_SET EXERCISE_: Write out the data below exactly as given, without any of its pictures.

_PROVIDED DATA_:
[START]

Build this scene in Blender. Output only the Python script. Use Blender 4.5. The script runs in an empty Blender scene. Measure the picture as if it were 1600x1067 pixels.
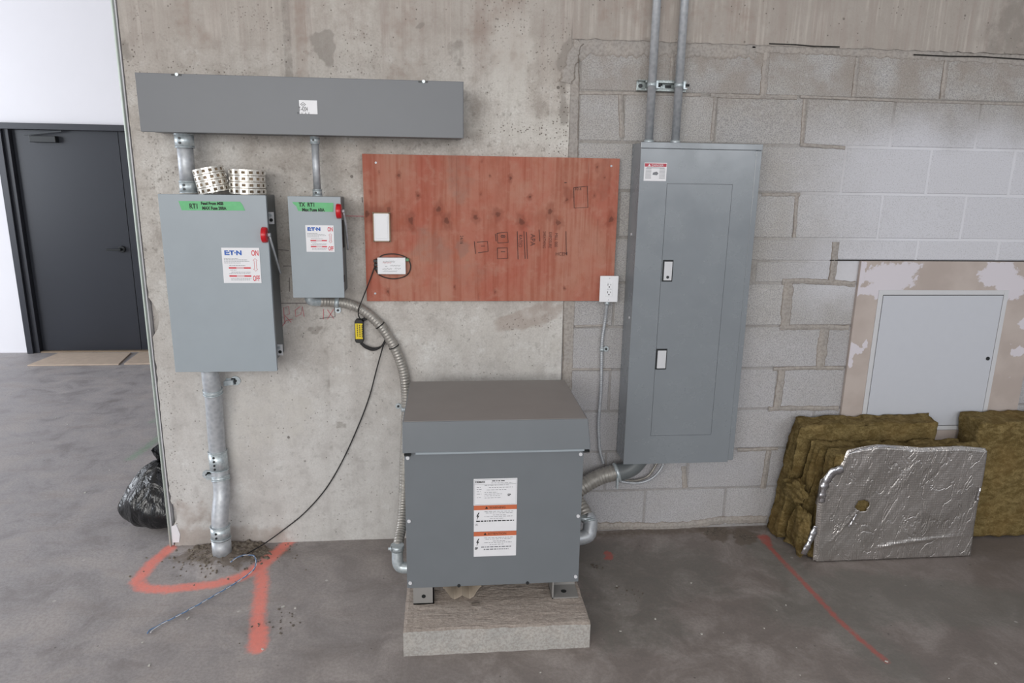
import bpy, bmesh, math, random
import numpy as np
from mathutils import Vector, Matrix, noise as mn
random.seed(7)
PI = math.pi
S = bpy.context.scene
COL = S.collection

# ------------------------------------------------------------------ camera
FPX = 1085.08
YAW, PITCH, ROLL = -0.0973813, -0.2332543, -0.0159421
CAM = Vector((-0.9627, -3.0459, 1.6863))
def rotm():
    Rz = Matrix.Rotation(YAW, 3, 'Z'); Rx = Matrix.Rotation(PITCH, 3, 'X'); Ry = Matrix.Rotation(ROLL, 3, 'Y')
    return Rz @ Rx @ Ry
RM = rotm()
right, fwd, up = RM.col[0], RM.col[1], RM.col[2]
cd = bpy.data.cameras.new('camera'); cam = bpy.data.objects.new('camera', cd); COL.objects.link(cam)
cd.sensor_width = 36; cd.lens = FPX / 1600 * 36; cd.clip_start = 0.05; cd.clip_end = 60
m4 = Matrix((( right.x, up.x, -fwd.x, CAM.x), (right.y, up.y, -fwd.y, CAM.y), (right.z, up.z, -fwd.z, CAM.z), (0, 0, 0, 1)))
cam.matrix_world = m4
S.camera = cam

# ------------------------------------------------------------------ world, light, exposure
wd = bpy.data.worlds.new('world'); S.world = wd; wd.use_nodes = True
wd.node_tree.nodes['Background'].inputs[0].default_value = (0.90, 0.94, 1.0, 1)
wd.node_tree.nodes['Background'].inputs[1].default_value = 0.70
def area(name, loc, target, sx, sy, power, col):
    l = bpy.data.lights.new(name, 'AREA'); l.shape = 'RECTANGLE'; l.size = sx; l.size_y = sy
    l.energy = power; l.color = col
    o = bpy.data.objects.new(name, l); COL.objects.link(o); o.location = loc
    d = Vector(target) - Vector(loc); o.rotation_euler = d.to_track_quat('-Z', 'Y').to_euler()
    return o
area('window_light_front', (-2.6, -6.6, 2.35), (-0.9, 0, 1.3), 5.5, 2.2, 330, (1.0, 0.985, 0.955))
area('window_light_left', (-8.4, 0.6, 1.9), (-3.0, 2.2, 1.0), 4.5, 2.4, 370, (0.88, 0.93, 1.0))
area('window_light_right', (2.6, -6.6, 2.75), (0.6, 0, 1.0), 2.4, 1.9, 84, (0.93, 0.96, 1.0))
vs = S.view_settings; vs.view_transform = 'Standard'; vs.look = 'None'; vs.exposure = -0.52; vs.gamma = 1; vs.use_curve_mapping = False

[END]

_CORRECT RESULT_:
Build this scene in Blender. Output only the Python script. Use Blender 4.5. The script runs in an empty Blender scene. Measure the picture as if it were 1600x1067 pixels.
import bpy, bmesh, math, random
import numpy as np
from mathutils import Vector, Matrix, noise as mn
random.seed(7)
PI = math.pi
S = bpy.context.scene
COL = S.collection

# ------------------------------------------------------------------ camera
FPX = 1085.08
YAW, PITCH, ROLL = -0.0973813, -0.2332543, -0.0159421
CAM = Vector((-0.9627, -3.0459, 1.6863))
def rotm():
    Rz = Matrix.Rotation(YAW, 3, 'Z'); Rx = Matrix.Rotation(PITCH, 3, 'X'); Ry = Matrix.Rotation(ROLL, 3, 'Y')
    return Rz @ Rx @ Ry
RM = rotm()
right, fwd, up = RM.col[0], RM.col[1], RM.col[2]
cd = bpy.data.cameras.new('camera'); cam = bpy.data.objects.new('camera', cd); COL.objects.link(cam)
cd.sensor_width = 36; cd.lens = FPX / 1600 * 36; cd.clip_start = 0.05; cd.clip_end = 60
m4 = Matrix((( right.x, up.x, -fwd.x, CAM.x), (right.y, up.y, -fwd.y, CAM.y), (right.z, up.z, -fwd.z, CAM.z), (0, 0, 0, 1)))
cam.matrix_world = m4
S.camera = cam

# ------------------------------------------------------------------ world, light, exposure
wd = bpy.data.worlds.new('world'); S.world = wd; wd.use_nodes = True
wd.node_tree.nodes['Background'].inputs[0].default_value = (0.90, 0.94, 1.0, 1)
wd.node_tree.nodes['Background'].inputs[1].default_value = 0.70
def area(name, loc, target, sx, sy, power, col):
    l = bpy.data.lights.new(name, 'AREA'); l.shape = 'RECTANGLE'; l.size = sx; l.size_y = sy
    l.energy = power; l.color = col
    o = bpy.data.objects.new(name, l); COL.objects.link(o); o.location = loc
    d = Vector(target) - Vector(loc); o.rotation_euler = d.to_track_quat('-Z', 'Y').to_euler()
    return o
area('window_light_front', (-2.6, -6.6, 2.35), (-0.9, 0, 1.3), 5.5, 2.2, 330, (1.0, 0.985, 0.955))
area('window_light_left', (-8.4, 0.6, 1.9), (-3.0, 2.2, 1.0), 4.5, 2.4, 370, (0.88, 0.93, 1.0))
area('window_light_right', (2.6, -6.6, 2.75), (0.6, 0, 1.0), 2.4, 1.9, 84, (0.93, 0.96, 1.0))
vs = S.view_settings; vs.view_transform = 'Standard'; vs.look = 'None'; vs.exposure = -0.52; vs.gamma = 1; vs.use_curve_mapping = False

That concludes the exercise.